Friday, July 4, 2008

The Good Old Days



Barack Obama is crafting a 21st Century version of the political alliance that enacted the Civil Rights Movement: overwhelming but far from unanimous black support combined with white middle and upper-middle classes and youthful vigor to affect the political process.

Rick Perlstein's Nixonland describes how Strom Thurmond brokered his support for Richard M. Nixon's candidacy in 1968 in exchange for not just concessions on federal enforcement of civil rights legislation but also for protectionist policies to favor South Carolina's textile industry.

Needless to say, economic liberalization has removed such items from consideration. Furthermore, the conservative backlash has effectively dismantled programs to promote advancement and protection of blacks. And the crowning achievement of welfare reform and a massive carceral state has subdued and pacified urban dwellers.

All the above plus the economic uncertainty of the ostensibly entrenched white middle and upper-middle classes has markedly diminished the power of appeals to racial solidarity.
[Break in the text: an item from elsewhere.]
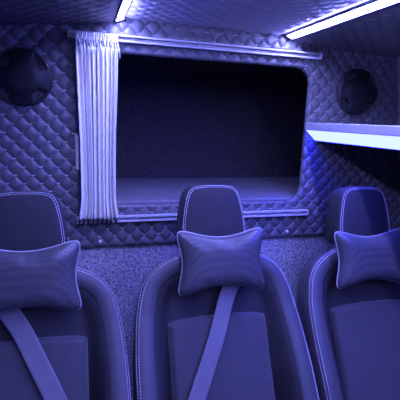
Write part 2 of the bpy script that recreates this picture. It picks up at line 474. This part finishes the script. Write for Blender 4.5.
def make_seat(label):
    t = thing('passenger_seat', label, 'seat', (0.43, 0, 0), 'row of three seats')
    n = len(RIGHT)
    # backrest: recessed middle, back shell
    m = MB()
    inner = [offset(RIGHT, i, BAND) for i in range(n)]
    loop = inner + [(-u, v) for u, v in reversed(inner[:-1])]
    cu, cv = 0.0, -0.44
    rows = []
    NR = 26
    for k in range(NR + 1):
        f = 1 - k / NR
        r = []
        for (u, v) in loop:
            # distance travelled inward from the band edge
            uu, vv = cu + (u - cu) * f, cv + (v - cv) * f
            dist = math.hypot(u - uu, (v - vv))
            w = face_w(BAND, v) * (1 - sstep(0, 0.062, dist)) + BASE * sstep(0, 0.062, dist)
            r.append(SP(uu, vv, w))
        rows.append(r)
    m.grid(rows)
    RB = [offset(RIGHT, i, 0.0185) for i in range(n)]
    bk = RB + [(-u, v) for u, v in reversed(RB[:-1])]
    rows = []
    for f, w in ((1, -0.105), (0.96, -0.118), (0.6, -0.125), (0.0, -0.125)):
        rows.append([SP(cu + (u - cu) * f, cv + (v - cv) * f, w) for u, v in bk])
    m.grid(rows)
    m.build('backrest', M['body'], t, angle=70)
    for sg in (1, -1):
        rows = []
        for i in range(n):
            v0 = RIGHT[i][1]; r = []
            for e in (0.0615, 0.060, 0.054, 0.046, 0.038, 0.030, 0.022, 0.015, 0.010, 0.006, 0.003, 0.001):
                u, v = offset(RIGHT, i, e)
                drop = 0.012 * (1 - min(1, e / 0.010)) ** 2 + (0.006 if e > 0.061 else 0)
                r.append(SP(sg * u, v, face_w(e, v0) - drop))
            for w, ins in ((-0.022, 0.001), (-0.05, 0.006), (-0.09, 0.014), (-0.107, 0.018)):
                u, v = offset(RIGHT, i, ins)
                r.append(SP(sg * u, v, min(w, hb(v0) - 0.016 + w * 0.2)))
            rows.append(r)
        b = MB().grid(rows).build('bolster', M['face'], t)
        # twin rows of stitches along the outer edge
        for e in (0.0035, 0.0105):
            sm = MB(); pts = []
            for i in range(n):
                u, v = offset(RIGHT, i, e)
                pts.append(SP(sg * u, v, face_w(e, RIGHT[i][1]) - 0.012 * (1 - min(1, e / 0.010)) ** 2 + 0.0006))
            dashes(sm, pts, 0.0065, 0.0024, 0.00075)
            so = sm.build('stitch_or_glint', M['thread'], b)
            so['label'] = 'pale stitched seam'
    # centre panel, a padded inlay
    rows = []
    PW, PT, PB = 0.172, -0.305, -0.735
    NU, NV = 40, 60
    for j in range(NV + 1):
        r = []
        for i in range(NU + 1):
            s = i / NU * 2 - 1
            s = math.copysign(1 - (1 - abs(s)) ** 1.6, s)
            q = (j / NV) ** 1.5                           # 0 at the top
            u = s * PW
            top = PT - 0.010 * s * s - 0.006 * abs(s) ** 8
            v = top + (PB - top) * q
            e = min(PW - abs(u), top - v + 0.0)
            w = BASE - 0.004 + 0.030 * (1 - (1 - min(1, e / 0.016)) ** 2) ** 0.5 + 0.012 * (1 - s * s) + 0.045 * q
            r.append(SP(u, v, w))
        rows.append(r)
    MB().grid(rows).build('centre_panel', M['panel'], t)
    # headrest
    hh = [(0.0, -0.085), (0.07, -0.085), (0.105, -0.082), (0.117, -0.068), (0.1185, -0.04), (0.116, 0.0), (0.110, 0.045), (0.101, 0.088), (0.093, 0.112), (0.076, 0.130), (0.045, 0.1365), (0.0, 0.1385)]
    hr = smooth_curve(hh, 60)
    full = hr + [(-u, v) for u, v in reversed(hr[1:-1])]
    rows = []
    cv = 0.03
    for f, w in ((0, 0.006), (0.3, 0.006), (0.6, 0.0045), (0.8, 0.002), (0.9, -0.001), (0.955, -0.005), (0.985, -0.010), (1.0, -0.018), (1.01, -0.04), (1.0, -0.075), (0.96, -0.098), (0.88, -0.108), (0.5, -0.112), (0, -0.112)):
        rows.append([HP(u * f, cv + (v - cv) * f, w) for u, v in full])
    h = MB().grid(rows, close_u=True).build('headrest', M['head'], t)
    for f, w in ((0.895, 0.0000), (0.945, -0.0035)):
        sm = MB()
        dashes(sm, [HP(u * f, cv + (v - cv) * f, w) for u, v in full if v > -0.07], 0.0065, 0.0024, 0.00075, split=0.05)
        so = sm.build('stitch_or_glint', M['thread'], h); so['label'] = 'pale stitched seam'
    # cushion and plinth, below the frame of the photo
    rows = []
    for f, z in ((0.0, 0.475), (0.7, 0.47), (0.9, 0.462), (0.97, 0.445), (1.0, 0.415), (1.0, 0.34), (0.95, 0.31), (0, 0.31)):
        r = []
        for k in range(64):
            a = 2 * PI * k / 64; c, s = math.cos(a), math.sin(a)
            r.append((0.275 * f * math.copysign(abs(c) ** 0.35, c), -0.82 + 0.255 * f * math.copysign(abs(s) ** 0.35, s), z))
        rows.append(r)
    MB().grid(rows, close_u=True).build('seat_cushion', M['panel'], t)
    MB().box(-0.24, 0.24, -1.0, -0.46, 0.0, 0.32).build('seat_base', M['black'], t, smooth=False, bevel=0.015)
    return t

def dashes(mb, pts, ln, gap, r, split=None):
    pts = [Vector(p) for p in pts]
    runs = [[]]
    for p in pts:
        if split and runs[-1] and (p - runs[-1][-1]).length > split: runs.append([])
        runs[-1].append(p)
    if split and len(runs) == 2 and (runs[1][-1] - runs[0][0]).length < split:
        runs = [runs[1] + runs[0]]
    for run in runs:
        L = [0]
        for a, b in zip(run, run[1:]): L.append(L[-1] + (b - a).length)
        def at(s):
            j = 0
            lo, hi = 0, len(L) - 2
            while lo < hi:
                mid = (lo + hi + 1) // 2
                if L[mid] <= s: lo = mid
                else: hi = mid - 1
            return run[lo].lerp(run[lo + 1], min(1, (s - L[lo]) / max(1e-9, L[lo + 1] - L[lo])))
        s = 0
        while s + ln < L[-1]:
            mb.tube([at(s), at(s + ln / 2), at(s + ln)], r, 5)
            s += ln + gap

SEATX = (-0.165, 0.430, 1.040)
seat = make_seat('dark padded passenger seat in the middle, with stitched bolsters, under the alcove')
dup(seat, (SEATX[0], 0, 0), 'dark padded passenger seat at the left, below the curtain and left speaker', 0.013)
dup(seat, (SEATX[2], 0, 0), 'dark padded passenger seat at the right, under the lit shelf', 0.015)

# ------------------------------------------------------------------ neck pillows
def make_pillow(label):
    t = thing('neck_pillow', label, 'pillow', (0.43, 0, 0), 'bone-shaped neck pillows')
    A, B = 0.167, 0.120
    VC, WC = -0.117, 0.055
    def uv(s, q):
        # rounded square, pinched along all four sides
        p = 4.2; mx = max(abs(s), abs(q))
        if mx > 1e-6:
            n_ = (abs(s / mx) ** p + abs(q / mx) ** p) ** (1 / p)
            f = mx ** 3
            s, q = s * (1 - f + f / n_), q * (1 - f + f / n_)
        cs, cq = min(1, abs(s) / 0.88), min(1, abs(q) / 0.88)
        return A * s * (1 - 0.21 * (1 - cq ** 2.0)), B * q * (1 - 0.36 * (1 - cs ** 2.0))
    def thick(s, q):
        f = max(0, (1 - s ** 4)) * max(0, (1 - q ** 4))
        w = 0.044 * f ** 0.42
        # gathers running in from the middle of the long edges
        w -= 0.0035 * math.exp(-(s / 0.05) ** 2) * sstep(0.35, 0.95, abs(q)) * f ** 0.3
        w -= 0.0025 * math.exp(-((s - 0.22 * q) / 0.05) ** 2) * sstep(0.45, 0.95, abs(q)) * f ** 0.3
        w += 0.002 * math.sin(9 * s + 4 * q) * f * sstep(0.2, 0.9, abs(q))
        return w
    N = 56
    def S(i): 
        x = i / N * 2 - 1
        return math.copysign(1 - (1 - abs(x)) ** 1.5, x)
    for side, nm in ((1, 'front_cover'), (-1, 'back_cover')):
        rows = [[HP(*uv(S(i), S(j)), 0) + (HP(0, 0, side * thick(S(i), S(j)) * (1 if side > 0 else 0.78)) - HP(0, 0, 0)) for i in range(N + 1)] for j in range(N + 1)]
        rows = [[p + (HP(0, VC, WC) - HP(0, 0, 0)) for p in r] for r in rows]
        MB().grid(rows).build(nm, M['pillow'], t)
    edge = [(S(i), -1) for i in range(N)] + [(1, S(i)) for i in range(N)] + [(-S(i), 1) for i in range(N)] + [(-1, -S(i)) for i in range(N)]
    pts = [HP(*uv(s, q), 0) + (HP(0, VC, WC) - HP(0, 0, 0)) for s, q in edge]
    thin = [pts[0]]
    for p in pts[1:]:
        if (p - thin[-1]).length > 0.003: thin.append(p)
    o = MB().tube(thin, 0.0025, 8, closed=True).build('piping', M['piping'], t)
    o['label'] = 'paler piped edge'
    return t
PIL = make_pillow('bone-shaped neck pillow with piped edge on the middle seat headrest')
PIL.location.x = SEATX[1] + 0.001
dup(PIL, (SEATX[0] + 0.010, 0, -0.014), 'bone-shaped neck pillow with piped edge on the left seat headrest')
dup(PIL, (SEATX[2] - 0.031, 0, -0.028), 'bone-shaped neck pillow with piped edge on the right seat headrest')

# ------------------------------------------------------------------ seat belts
def belt(cx, path, label):
    t = thing('seat_belt', label, 'seat belt', (cx, 0, 0), 'three-point belts')
    cl = smooth3(path, 60)
    pts = [SP(*p) for p in cl]
    nrm = (SP(0, 0, 1) - SP(0, 0, 0)).normalized()
    rows = []
    for i, p in enumerate(pts):
        tan = (pts[min(i + 1, len(pts) - 1)] - pts[max(i - 1, 0)]).normalized()
        sd = tan.cross(Vector((nrm))).normalized() if abs(tan.dot(nrm)) < 0.9 else Vector((1, 0, 0))
        if sd.x < 0: sd = -sd
        nn = sd.cross(tan).normalized()
        if nn.dot(nrm) < 0: nn = -nn
        prof = [(-0.0275, 0), (-0.0265, 0.0013), (-0.0205, 0.0009), (0, 0.0009), (0.0205, 0.0009), (0.0265, 0.0013), (0.0275, 0), (0.0265, -0.0012), (0, -0.0010), (-0.0265, -0.0012)]
        rows.append([p + sd * a + nn * b for a, b in prof])
    MB().grid(rows, close_u=True).build('webbing', M['belt'], t)
    return t
def smooth3(path, n):
    P_ = [Vector(p) for p in path]; out = []
    for i in range(len(P_) - 1):
        p0 = P_[max(0, i - 1)]; p1 = P_[i]; p2 = P_[i + 1]; p3 = P_[min(len(P_) - 1, i + 2)]
        for k in range(12):
            q = k / 12
            out.append(0.5 * ((2 * p1) + (p2 - p0) * q + (2 * p0 - 5 * p1 + 4 * p2 - p3) * q * q + (3 * p1 - p0 - 3 * p2 + p3) * q ** 3))
    out.append(P_[-1]); return out
belt(SEATX[1], [(0.140, -0.089, -0.060), (0.140, -0.088, -0.020), (0.137, -0.094, 0.010), (0.108, -0.135, 0.0105), (0.035, -0.230, 0.010), (-0.025, -0.37, 0.030), (-0.110, -0.55, 0.048), (-0.150, -0.645, 0.058)],
     'flat grey seat belt slanting down to the left across the middle seat')
belt(SEATX[0], [(-0.140, -0.102, -0.060), (-0.140, -0.101, -0.020), (-0.137, -0.107, 0.010), (-0.110, -0.146, 0.0095), (-0.022, -0.265, 0.012), (0.036, -0.38, 0.030), (0.100, -0.52, 0.046), (0.150, -0.645, 0.058)],
     'flat grey seat belt slanting down to the right across the left seat')

# ------------------------------------------------------------------ camera
right = Vector((0.959, -0.281, 0.036)); 
fwd = Vector((0.283, 0.938, -0.200)).normalized()
right = (right - fwd * right.dot(fwd)).normalized()
up = right.cross(fwd)
cam = bpy.data.cameras.new('camera'); cam.sensor_width = 36; cam.lens = 36; cam.clip_start = 0.02
co = bpy.data.objects.new('camera', cam); C.objects.link(co)
co.matrix_world = Matrix(((right.x, up.x, -fwd.x, 0.0), (right.y, up.y, -fwd.y, -1.6), (right.z, up.z, -fwd.z, 1.45), (0, 0, 0, 1)))
bpy.context.scene.camera = co

# ------------------------------------------------------------------ world: dim blue fill added for the shadows, entering from the open cab behind the camera
w = bpy.data.worlds.new('world'); bpy.context.scene.world = w; w.use_nodes = True
bg = w.node_tree.nodes['Background']
bg.inputs['Color'].default_value = (0.04, 0.04, 1.0, 1); bg.inputs['Strength'].default_value = 0.10
vs = bpy.context.scene.view_settings
vs.view_transform = 'Standard'; vs.look = 'None'; vs.gamma = 1; vs.use_curve_mapping = False; vs.exposure = 0.0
White ethnonationalists on the air may persist in attempting to make Latino immigrants the source of pecuniary woes but illegal residents aren't displacing laid off airline pilots and bank executives. They aren't purchasing foreclosed homes. Their kids aren't overrepresented in high priced private colleges. They aren't purchasing baubles from upscale specialty stores in quaint historic towns. In other words they aren't to blame for any of the perturbations of affluent society.

That's the aftermath of Hurricane Bush. Whites who occupy the higher social strata and gaze upon John McCain must ask themselves the same rhetorical question posed by Harry Callahan.